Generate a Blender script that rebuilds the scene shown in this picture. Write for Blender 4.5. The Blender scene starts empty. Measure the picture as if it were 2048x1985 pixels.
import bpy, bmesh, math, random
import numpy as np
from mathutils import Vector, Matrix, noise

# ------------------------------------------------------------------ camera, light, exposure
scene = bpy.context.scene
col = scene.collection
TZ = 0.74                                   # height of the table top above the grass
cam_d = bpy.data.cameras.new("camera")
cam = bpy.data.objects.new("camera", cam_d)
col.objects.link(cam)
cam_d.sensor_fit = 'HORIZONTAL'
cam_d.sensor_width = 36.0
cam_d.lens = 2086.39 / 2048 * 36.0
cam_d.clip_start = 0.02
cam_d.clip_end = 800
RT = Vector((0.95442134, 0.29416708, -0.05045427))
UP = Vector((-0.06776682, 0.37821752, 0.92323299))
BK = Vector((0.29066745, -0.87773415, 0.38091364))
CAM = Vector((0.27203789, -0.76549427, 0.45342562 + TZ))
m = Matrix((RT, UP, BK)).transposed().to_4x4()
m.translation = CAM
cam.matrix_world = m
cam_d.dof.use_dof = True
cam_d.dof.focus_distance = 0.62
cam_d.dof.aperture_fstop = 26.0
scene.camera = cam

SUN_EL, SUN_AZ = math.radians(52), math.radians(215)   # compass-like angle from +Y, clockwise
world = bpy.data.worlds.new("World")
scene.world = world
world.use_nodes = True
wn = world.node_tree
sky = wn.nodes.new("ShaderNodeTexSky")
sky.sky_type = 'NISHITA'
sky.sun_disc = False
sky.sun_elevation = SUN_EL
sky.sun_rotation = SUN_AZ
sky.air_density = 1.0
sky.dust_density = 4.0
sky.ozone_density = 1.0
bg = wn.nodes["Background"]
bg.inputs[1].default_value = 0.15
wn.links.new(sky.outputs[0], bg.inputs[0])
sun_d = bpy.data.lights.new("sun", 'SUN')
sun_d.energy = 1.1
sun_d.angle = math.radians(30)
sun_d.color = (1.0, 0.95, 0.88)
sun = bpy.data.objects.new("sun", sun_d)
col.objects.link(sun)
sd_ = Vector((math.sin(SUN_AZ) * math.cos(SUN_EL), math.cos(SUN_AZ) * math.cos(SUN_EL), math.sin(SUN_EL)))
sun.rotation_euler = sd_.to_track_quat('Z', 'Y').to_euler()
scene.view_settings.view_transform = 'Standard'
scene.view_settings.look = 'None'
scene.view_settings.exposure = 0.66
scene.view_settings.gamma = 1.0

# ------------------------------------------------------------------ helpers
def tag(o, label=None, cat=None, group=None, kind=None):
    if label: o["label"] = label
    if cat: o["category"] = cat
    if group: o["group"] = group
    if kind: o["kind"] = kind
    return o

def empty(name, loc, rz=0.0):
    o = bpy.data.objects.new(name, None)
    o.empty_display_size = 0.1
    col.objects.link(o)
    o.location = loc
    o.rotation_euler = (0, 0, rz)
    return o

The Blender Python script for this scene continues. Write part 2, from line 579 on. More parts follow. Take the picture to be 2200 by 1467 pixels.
^^^^^^^^
Pull out every line in the material above where "scene" occurs.

Generate a Blender script that rebuilds the scene shown in this picture. Write for Blender 4.5. The Blender scene starts empty. Measure the picture as if it were 2048x1985 pixels.
scene = bpy.context.scene
col = scene.collection
scene.camera = cam
scene.world = world
scene.view_settings.view_transform = 'Standard'
scene.view_settings.look = 'None'
scene.view_settings.exposure = 0.66
scene.view_settings.gamma = 1.0
The Blender Python script for this scene continues. Write part 2, from line 579 on. More parts follow. Take the picture to be 2200 by 1467 pixels.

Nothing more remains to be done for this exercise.